Monday, March 27, 2017

ONCE UPON A TIME IN THE MOVIES



          When Sergio Leone perfected the Spaghetti Western, he was using his noodle.
          The gunfighter movies he shot in Italy had no basis in history, but rather existed in a realm of pure imagination.
          The documentary Sergio Leone: The Way I See Things primarily features Italian screenwriters and producers reflecting on their experiences with the visionary filmmaker who made Clint Eastwood a star.
          "My films are basically silent films," according to Leone, who died in 1989 at sixty. "The dialogue just adds some weight."
          His first feature film, Colossus of Rhodes, fell into the "sword and sandal" genre of the 1950s. His second feature, however, an un-credited re-make of Akira Kurosawa's Yojimbo (1961), was an instant hit. Kurosawa successfully sued Leone for A Fistful of Dollars (1964), and made more money from that than he ever did from any of his own pictures.
          Music proved instrumental to Leone's directorial success. He and his composer, Ennio Morricone, had been friends in grade school. Unlike other collaborators, Leone worked his films around Morricone's music, resulting in a seamless blend which left even A-list heavyweights such as Stanley Kubrick in awe.
          Contrasting long background shots with close-ups on faces is part of Leone's extreme visual style. The documentary reveals particulars on the relationship between cutting production costs and subsequent techniques which inadvertently contributed to his trademark look. But what the documentary lacks is a sense of Leone himself. At no point do we ever even hear him speak.
          That said, sundry other online sources merit perusal.
          Few other directors create films as personal, artistic, and popular as Leone.
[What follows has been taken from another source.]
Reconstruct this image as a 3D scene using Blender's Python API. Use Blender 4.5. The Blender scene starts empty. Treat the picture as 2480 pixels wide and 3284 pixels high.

Most film fans would probably agree that his greatest work is the "Dollars" trilogy. For a Few Dollars More (1965) exceeds Fistful, surpassed in turn by The Good, the Bad, and the Ugly (1966). Most critics, however, generally cite Once Upon a Time in the West (1968) as his best Western.
          Busted window shutters banging idly in a sullen breeze and sweaty outcasts in long dusters framed in doorways with faces lined like sunbaked slats provide the foreplay to the gunshots inevitably reverberating over the inhospitable landscapes of Leone's cinematic mythos.
          The 2006 documentary and Leone's films are easily found online.